* Prompt:
Transcribe each line exactly.

— start Information provided —

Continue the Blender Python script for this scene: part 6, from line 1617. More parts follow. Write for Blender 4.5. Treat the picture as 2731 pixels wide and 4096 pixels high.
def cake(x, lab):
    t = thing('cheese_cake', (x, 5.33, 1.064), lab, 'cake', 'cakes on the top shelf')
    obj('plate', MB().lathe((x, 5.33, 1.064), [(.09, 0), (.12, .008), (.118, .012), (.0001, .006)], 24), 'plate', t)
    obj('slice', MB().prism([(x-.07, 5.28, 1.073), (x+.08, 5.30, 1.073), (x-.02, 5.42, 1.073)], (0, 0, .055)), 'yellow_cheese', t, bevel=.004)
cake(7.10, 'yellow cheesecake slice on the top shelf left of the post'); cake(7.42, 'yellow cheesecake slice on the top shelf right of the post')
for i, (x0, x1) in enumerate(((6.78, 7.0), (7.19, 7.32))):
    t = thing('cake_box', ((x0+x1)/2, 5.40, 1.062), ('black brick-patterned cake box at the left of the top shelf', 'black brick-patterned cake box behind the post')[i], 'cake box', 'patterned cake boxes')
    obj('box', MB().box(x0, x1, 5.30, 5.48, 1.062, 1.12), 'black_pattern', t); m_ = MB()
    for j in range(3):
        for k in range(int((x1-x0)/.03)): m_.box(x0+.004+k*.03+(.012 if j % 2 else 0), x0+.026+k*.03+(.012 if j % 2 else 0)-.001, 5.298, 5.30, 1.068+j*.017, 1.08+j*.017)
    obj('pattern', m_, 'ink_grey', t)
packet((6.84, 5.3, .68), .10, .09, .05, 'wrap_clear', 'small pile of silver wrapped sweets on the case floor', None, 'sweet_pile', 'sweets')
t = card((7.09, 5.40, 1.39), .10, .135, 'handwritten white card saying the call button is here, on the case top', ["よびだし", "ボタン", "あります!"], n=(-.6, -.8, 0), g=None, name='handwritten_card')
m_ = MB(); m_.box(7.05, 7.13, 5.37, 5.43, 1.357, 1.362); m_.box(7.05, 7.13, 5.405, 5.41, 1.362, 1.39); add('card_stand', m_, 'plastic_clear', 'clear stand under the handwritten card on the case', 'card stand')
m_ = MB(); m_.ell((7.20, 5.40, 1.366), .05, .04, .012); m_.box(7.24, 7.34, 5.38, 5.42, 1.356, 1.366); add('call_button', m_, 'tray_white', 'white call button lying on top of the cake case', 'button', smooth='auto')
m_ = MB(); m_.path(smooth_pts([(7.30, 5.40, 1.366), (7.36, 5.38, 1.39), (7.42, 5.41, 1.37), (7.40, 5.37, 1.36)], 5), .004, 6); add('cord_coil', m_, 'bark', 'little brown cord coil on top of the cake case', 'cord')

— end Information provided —

* Task answer:
Continue the Blender Python script for this scene: part 6, from line 1617. More parts follow. Write for Blender 4.5. Treat the picture as 2731 pixels wide and 4096 pixels high.
def cake(x, lab):
    t = thing('cheese_cake', (x, 5.33, 1.064), lab, 'cake', 'cakes on the top shelf')
    obj('plate', MB().lathe((x, 5.33, 1.064), [(.09, 0), (.12, .008), (.118, .012), (.0001, .006)], 24), 'plate', t)
    obj('slice', MB().prism([(x-.07, 5.28, 1.073), (x+.08, 5.30, 1.073), (x-.02, 5.42, 1.073)], (0, 0, .055)), 'yellow_cheese', t, bevel=.004)
cake(7.10, 'yellow cheesecake slice on the top shelf left of the post'); cake(7.42, 'yellow cheesecake slice on the top shelf right of the post')
for i, (x0, x1) in enumerate(((6.78, 7.0), (7.19, 7.32))):
    t = thing('cake_box', ((x0+x1)/2, 5.40, 1.062), ('black brick-patterned cake box at the left of the top shelf', 'black brick-patterned cake box behind the post')[i], 'cake box', 'patterned cake boxes')
    obj('box', MB().box(x0, x1, 5.30, 5.48, 1.062, 1.12), 'black_pattern', t); m_ = MB()
    for j in range(3):
        for k in range(int((x1-x0)/.03)): m_.box(x0+.004+k*.03+(.012 if j % 2 else 0), x0+.026+k*.03+(.012 if j % 2 else 0)-.001, 5.298, 5.30, 1.068+j*.017, 1.08+j*.017)
    obj('pattern', m_, 'ink_grey', t)
packet((6.84, 5.3, .68), .10, .09, .05, 'wrap_clear', 'small pile of silver wrapped sweets on the case floor', None, 'sweet_pile', 'sweets')
t = card((7.09, 5.40, 1.39), .10, .135, 'handwritten white card saying the call button is here, on the case top', ["よびだし", "ボタン", "あります!"], n=(-.6, -.8, 0), g=None, name='handwritten_card')
m_ = MB(); m_.box(7.05, 7.13, 5.37, 5.43, 1.357, 1.362); m_.box(7.05, 7.13, 5.405, 5.41, 1.362, 1.39); add('card_stand', m_, 'plastic_clear', 'clear stand under the handwritten card on the case', 'card stand')
m_ = MB(); m_.ell((7.20, 5.40, 1.366), .05, .04, .012); m_.box(7.24, 7.34, 5.38, 5.42, 1.356, 1.366); add('call_button', m_, 'tray_white', 'white call button lying on top of the cake case', 'button', smooth='auto')
m_ = MB(); m_.path(smooth_pts([(7.30, 5.40, 1.366), (7.36, 5.38, 1.39), (7.42, 5.41, 1.37), (7.40, 5.37, 1.36)], 5), .004, 6); add('cord_coil', m_, 'bark', 'little brown cord coil on top of the cake case', 'cord')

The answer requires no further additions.